Update for 4:45 pm ET: NASA has delayed the first test flight of the Orion/Space Launch System to 2019 and will not fly astronauts on the mission, which will fly around the moon before returning to Earth. Read our full story: NASA Won't Fly Astronauts On 1st Orion-SLS Test Flight Around the Moon
NASA apparently has some news to share about the first test flight of its new Orion spacecraft and its megarocket booster, the Space Launch System. The space agency will hold a press conference this afternoon (May 12) to provide a status update on the planned mission, which is known as Exploration Mission 1.
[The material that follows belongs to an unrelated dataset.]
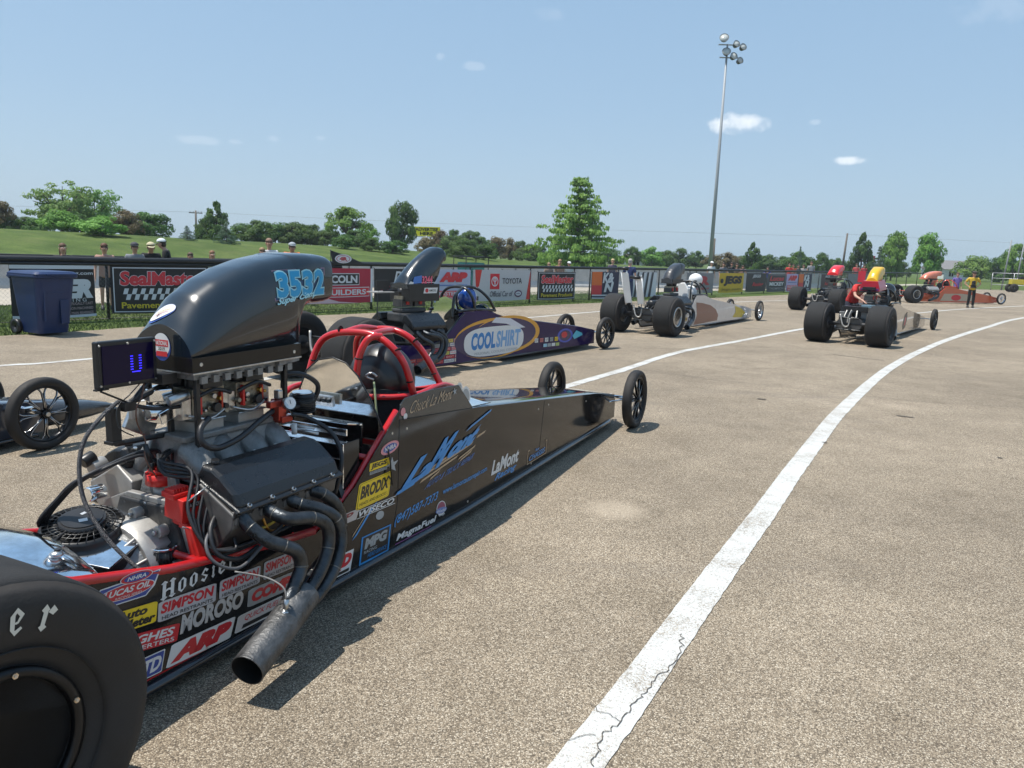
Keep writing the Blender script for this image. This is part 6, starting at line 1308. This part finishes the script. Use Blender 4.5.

The briefing will be an audio teleconference and begin at 3 p.m. EDT (1900 GMT). You can follow it live on Space.com here, courtesy of NASA, as well as directly from the agency's audio news website here: http://www.nasa.gov/nasalive. Acting NASA Administrator Robert Lightfoot and Bill Gerstenmaier, the agency's Associate Administrator of Human Explorations and Operations Mission Directorate, will participate in the briefing, according to a NASA announcement. No other details on the briefing were provided.
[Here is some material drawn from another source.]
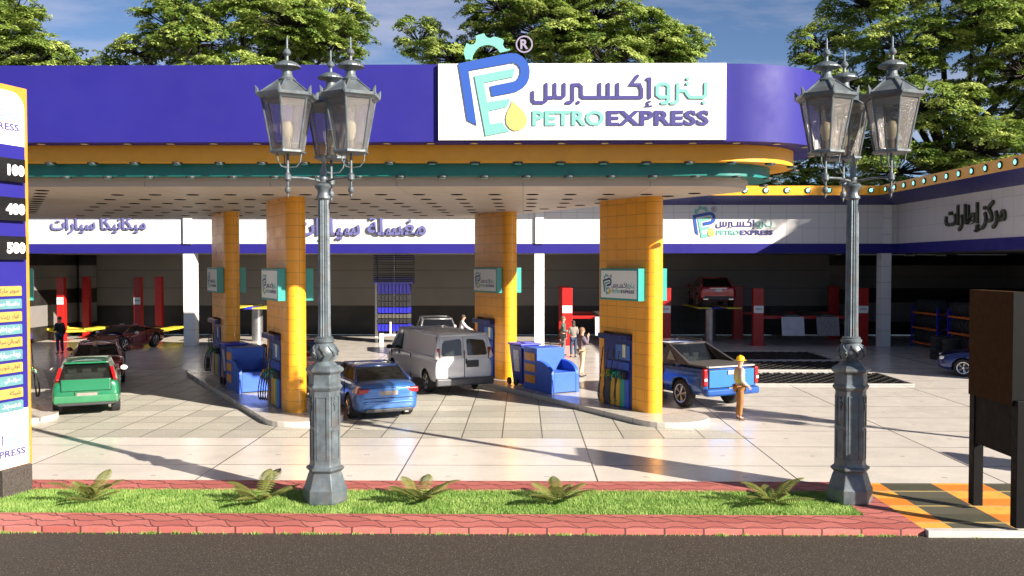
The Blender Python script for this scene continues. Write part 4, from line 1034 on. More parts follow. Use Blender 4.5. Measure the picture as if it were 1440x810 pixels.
    # cabin: floor and seats
    q = MB(); q.box((0, (yrb + yfb) / 2, zbf - .04), (wb * 1.7, (yfb - yrb) * .8, .05)); q.build('cabin_floor', M_under, t)
    q = MB()
    fy = yft - .55
    for x in (-.36, .36): q.box((x, fy, zbf + .05), (.46, .14, .5), M=Matrix.Rotation(R(12), 3, 'X')); q.box((x, fy - .06, zbf + .36), (.26, .1, .16))
    ry = max(yrt + .12, yrb + .35)
    if P.get('rearseat', True):
        q.box((0, ry, zbf + .02), (1.15, .14, .36), M=Matrix.Rotation(R(14), 3, 'X'))
        for x in (-.38, 0, .38): q.box((x, ry - .02, zbf + .25), (.24, .09, .13))
    q.build('seat', M_seat, t, bevel=.035)
    return t

# blue saloon
sedan = dict(L=4.55, W=1.80, paint=paint('blue', (.03, .13, .40), .35), wr=.33, wy=(-1.36, 1.40), belt=.98, my=.98,
    st=[(-2.27, .36, .86, .70), (-2.22, .27, .95, .80), (-2.05, .22, 1.03, .87), (-1.5, .19, 1.03, .90), (-.9, .18, .99, .90), (.6, .18, .97, .90), (1.1, .18, .96, .90), (1.6, .19, .88, .89), (2.05, .22, .76, .85), (2.22, .30, .66, .74), (2.27, .36, .60, .62)],
    gh=((-1.72, -1.02, .22, 1.08), 1.02, .97, 1.39, .76, .60), frame=paint('blue_roof', (.02, .04, .13), .4), roof=paint('blue_roof', (.02, .04, .13), .4),
    segs=[(.05, .50, 'g'), (.52, 1, 'g')], seams=(-.95, .12, 1.0), handles=(-.75, .35),
    bits=[('tail_light', (.66, -2.19, .82), (.36, .13, .15), M_red, 1), ('number_plate', (0, -2.275, .76), (.50, .03, .12), M_plate, 0), ('plate_surround', (0, -2.262, .76), (.62, .03, .18), paint('blue', None), 0),
          ('bumper_crease', (0, -2.30, .52), (1.35, .05, .05), paint('blue', None), 0), ('rear_valance', (0, -2.24, .30), (1.3, .10, .10), M_dark, 0), ('boot_seam', (0, -2.262, .905), (1.30, .02, .012), M_under, 0), ('bumper_seam', (0, -2.285, .63), (1.36, .02, .012), M_under, 0), ('exhaust', (.5, -2.2, .25), (.12, .12, .06), M_chrome, 0), ('headlight', (.62, 2.12, .68), (.34, .16, .13), M_clear, 1), ('grille', (0, 2.22, .58), (.5, .06, .12), M_dark, 0)])
UDh = 27
car('metallic blue saloon seen from behind between the left lamp post and the white van', (-4.55, 25.75), 25, sedan, 'cars at the pumps')

van = dict(name='delivery_van', cat='van', L=5.7, W=1.96, paint=mat('paint_white', (.78, .75, .74), .30, 0, var=.015, coat=.5, rv=.01), wr=.37, wy=(-1.85, 1.75), belt=1.2, my=1.85,
    st=[(-2.86, .50, 1.18, .96), (-2.83, .42, 1.22, .985), (-2.5, .36, 1.22, 1.0), (0, .34, 1.22, 1.0), (1.6, .34, 1.20, 1.0), (2.0, .34, 1.14, .99), (2.5, .36, 1.05, .95), (2.78, .42, .95, .86), (2.86, .5, .8, .72)],
    gh=((-2.83, -2.70, 1.25, 2.05), 1.2, 1.15, 1.95, .945, .83), crown=.05, norear=True, glass=M_cgd, pr=.05, roof=mat('van_roof', (.10, .10, .11), .3, .3, coat=.6),
    segs=[(0, .74, 'p'), (.76, 1, 'g')], seams=(-.3, 1.0, 1.9), handles=(.9, 1.15), ch=True, mirror=M_dark, rearseat=False,
    bits=[('tail_light', (.885, -2.80, 1.33), (.11, .12, .38), M_red, 1), ('number_plate', (.28, -2.885, 1.0), (.42, .03, .22), M_dark, 0), ('rear_bumper', (0, -2.90, .44), (1.98, .18, .24), mat('bumper_dark', (.07, .07, .075), .45), 0),
          ('reversing_light', (.905, -2.845, 1.2), (.09, .05, .08), M_clear, 1), ('headlight', (.7, 2.74, .78), (.34, .14, .2), M_clear, 1), ('grille', (0, 2.84, .74), (.8, .06, .24), M_dark, 0), ('door_handle', (.06, -2.87, 1.08), (.04, .05, .16), M_dark, 0)])
vt = car('white panel van with two rear doors and dark rear windows, seen from behind', (-3.12, 31.15), 25.5, van, 'cars at the pumps')
# van rear doors: body-colour skin with dark panes
for s in (-1, 1):
    def rp(x, z):
        k = (z - 1.2) / .75; return Vector((x * (1 - .13 * k), -2.85 + .13 * k - .0, z))
    m_ = MB(); a, b_, c, d = rp(0.004 * s, 1.19), rp(.95 * s, 1.19), rp(.945 * s, 1.90), rp(.004 * s, 1.97)
    m_.patch(a, b_, c, d, (0, -.02, 0), 6, 4); dr = m_.build('rear_door', van['paint'], vt, smooth='all'); sd = dr.modifiers.new('s', 'SOLIDIFY'); sd.thickness = .03
    m_ = MB(); pts = [(.10, 1.27), (.76, 1.27), (.80, 1.33), (.80, 1.66), (.74, 1.75), (.16, 1.80), (.10, 1.74)]
    vs = [rp(p[0] * s, p[1]) + Vector((0, -.037, 0)) for p in pts]; m_.add(vs + [v_ + Vector((0, -.012, 0)) for v_ in vs], [tuple(range(7)), tuple(range(13, 6, -1))] + [(i, (i + 1) % 7, 7 + (i + 1) % 7, 7 + i) for i in range(7)])
    m_.build('window', mat('van_window', (.02, .025, .022), .08, coat=.5), dr)
m_ = MB(); m_.box((0, -2.868, .98), (.014, .02, .9)); m_.build('door_seam', M_under, vt)

# green hatchback
gp_ = paint('green', (.008, .16, .07), .15, .3)
hatch = dict(L=4.1, W=1.74, paint=gp_, wr=.32, wy=(-1.22, 1.32), belt=.98, my=.85,
    st=[(-2.05, .42, .90, .74), (-2.0, .34, .98, .83), (-1.85, .28, 1.02, .865), (-1.3, .22, 1.01, .87), (-.5, .2, .98, .87), (.8, .2, .95, .87), (1.3, .2, .90, .86), (1.75, .24, .78, .82), (2.0, .32, .66, .70), (2.05, .4, .58, .6)],
    gh=((-1.90, -1.48, .15, 1.05), 1.0, .95, 1.47, .76, .58), crown=.05, frame=mat('trim_chrome_green', (.25, .28, .24), .25, .5), segs=[(.08, .50, 'g'), (.52, 1, 'g')], seams=(-.7, .2, 1.0), handles=(-.45, .4), mirror=mat('mirror_white', (.75, .72, .68), .3),
    bits=[('tail_light', (.695, -1.80, 1.13), (.09, .22, .42), M_red, 1), ('number_plate', (.02, -2.085, .60), (.52, .03, .14), M_plate, 0), ('plate_surround', (.02, -2.07, .60), (.60, .03, .21), mat('plate_frame_green', (.03, .12, .05), .4), 0),
          ('rear_bumper', (0, -2.03, .50), (1.62, .16, .22), mat('bumper_green', (.03, .17, .075), .35, coat=.5), 0), ('tailgate_seam', (0, -2.015, .88), (1.28, .08, .35), M_under, 0), ('rear_valance', (0, -2.04, .36), (1.4, .10, .08), M_dark, 0), ('tailgate_panel', (0, -2.03, .88), (1.24, .08, .32), gp_, 0), ('roof_spoiler', (0, -1.52, 1.455), (1.06, .26, .05), gp_, 0), ('headlight', (.6, 1.88, .70), (.3, .2, .15), M_clear, 1)])
hatch['rot'] = {'tail_light': (R(-38), R(-14), 0)}
car('green hatchback seen from behind in front of the dark red car at the left', (-12.9, 26.15), 24.5, hatch, 'cars at the pumps')

rp_ = paint('darkred', (.26, .008, .014), .3, .25)
redc = dict(sedan); redc.update(paint=rp_, frame=mat('pinkish_trim', (.62, .30, .28), .25, .3, coat=.8), roof=mat('roof_dark', (.05, .02, .02), .2, coat=1), glass=M_cgd)
redc['bits'] = [b_ if b_[3] is not sedan['paint'] else (b_[0], b_[1], b_[2], rp_, b_[4]) for b_ in sedan['bits']]
car('dark red saloon with pale window frame waiting ahead of the green hatchback', (-15.6, 32.4), 24, redc, 'cars at the pumps')
redc2 = dict(redc); redc2.update(frame=rp_, roof=rp_)
car('dark red car mostly hidden between the orange column and the left lamp post', (-8.75, 34.0), 27, redc2, 'cars at the pumps')

sport = dict(name='sports_car', L=4.4, W=1.92, paint=paint('maroon', (.22, .008, .010), .4, .2), wr=.35, ww=.28, wy=(-1.3, 1.35), belt=.86, my=.55, glass=M_cgd,
    st=[(-2.2, .34, .80, .82), (-2.15, .22, .88, .90), (-1.6, .16, .96, .96), (-1.0, .15, .93, .95), (0, .15, .84, .93), (.7, .15, .80, .93), (1.3, .15, .76, .95), (1.8, .15, .62, .92), (2.12, .18, .46, .80), (2.2, .24, .40, .66)],
    gh=((-1.45, -.35, .20, 1.15), .92, .78, 1.18, .72, .54), crown=.04, segs=[(.25, 1, 'g')], seams=(-.5, .75), handles=(), mirror=mat('mirror_white', None),
    bits=[('headlight', (.68, 1.98, .55), (.26, .26, .09), M_clear, 1), ('air_intake', (.6, 2.13, .32), (.4, .12, .16), M_dark, 1), ('tail_light', (.7, -2.17, .78), (.3, .08, .08), M_red, 1), ('rear_wing', (0, -2.1, .98), (1.5, .25, .04), M_dark, 0), ('number_plate', (0, -2.2, .6), (.4, .03, .1), M_plate, 0)])
car('low dark maroon sports car facing the camera in front of the red lift posts', (-19.9, 44.0), 171, sport)

# blue pickup with covered bed
pb = paint('pickupblue', (.015, .09, .36), .35, .22)
pick = dict(name='pickup_truck', cat='pickup truck', L=5.5, W=2.0, paint=pb, wr=.41, ww=.28, wy=(-1.62, 1.72), belt=1.2, my=1.35, crown=.05,
    st=[(-2.72, .50, 1.20, .94), (-2.66, .44, 1.235, .97), (-2.3, .40, 1.24, 1.0), (-1.2, .36, 1.22, 1.0), (0, .34, 1.18, 1.0), (1.2, .34, 1.16, 1.0), (1.9, .36, 1.10, .98), (2.45, .42, 1.02, .92), (2.68, .5, .92, .82)],
    gh=((-1.12, -.62, .75, 1.55), 1.22, 1.15, 1.80, .88, .68), frame=mat('pickup_dark_frame', (.05, .045, .045), .4), pillar=pb, segs=[(.04, .52, 'g'), (.54, 1, 'g')], seams=(-.75, .3, 1.3), handles=(-.5, .55),
    bits=[('tail_light', (.92, -2.66, .98), (.14, .14, .50), M_red, 1), ('number_plate', (.02, -2.80, .60), (.36, .03, .15), M_plate, 0), ('rear_bumper', (0, -2.72, .55), (1.92, .22, .22), pb, 0), ('reversing_light', (.935, -2.735, .92), (.09, .02, .08), M_clear, 1),
          ('tailgate', (0, -2.71, .93), (1.62, .06, .50), paint('tailgate_blue', (.025, .17, .52), .3, .25), 0), ('tailgate_seam', (0, -2.70, .93), (1.66, .06, .54), M_under, 0), ('tailgate_handle', (0, -2.75, 1.10), (.34, .04, .12), mat('handle_grey', (.35, .33, .32), .35), 0), ('bed_cover', (0, -1.98, 1.275), (1.78, 1.45, .05), mat('cover_grey', (.06, .055, .05), .6, bump=.2), 0),
          ('cover_edge', (0, -2.70, 1.27), (1.66, .07, .045), mat('handle_grey', None), 0), ('headlight', (.75, 2.58, .9), (.34, .16, .22), M_clear, 1), ('grille', (0, 2.68, .82), (1.1, .08, .34), M_chrome, 0), ('roof_rail', (.60, .1, 1.86), (.04, 1.3, .03), M_dark, 1)])
pk = car('bright blue pickup truck with grey covered bed and red tail lights beside the right column', (4.80, 28.05), 26.5, pick, 'cars at the pumps')
for s in (-1, 1):      # sail panels from roof to bed side
    m_ = MB(); a = [(.90, -.62, 1.25), (.90, -1.95, 1.27), (.84, -1.90, 1.30), (.71, -.64, 1.79), (.72, -.55, 1.79)]
    vs = [(s * x, y, z) for x, y, z in a] + [(s * (x - .05), y, z - .01) for x, y, z in a]
    m_.add(vs, [(0, 1, 2, 3, 4), (9, 8, 7, 6, 5)] + [(i, (i + 1) % 5, 5 + (i + 1) % 5, 5 + i) for i in range(5)]); m_.build('sail_panel', MC['pickup_dark_frame'], pk)
    m_ = MB(); a = [(.905, -.82, 1.34), (.905, -1.25, 1.34), (.80, -.84, 1.62)]; m_.add([(s * x, y, z) for x, y, z in a], [(0, 1, 2)]); m_.build('quarter_window', M_cg, pk)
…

The EM-1 mission will be NASA's first combined test flight of the Orion deep-space crew capsule and its Space Launch System rocket, known as SLS for short. The mission will use the SLS to launch the Orion spacecraft on a mission to loop around the moon before returning to Earth. The mission was initially planned to be an uncrewed test flight, but NASA has been studying the feasibility of adding an astronaut crew to the mission at the request of the Trump administration.
While NASA was aiming for a November 2018 launch for the mission, SpaceNews reported last week that the space agency was eyeing a possible one-year delay to 2019 after an April 27 Government Accountability Office report found that the agency would be unable to meet the 2018 goal.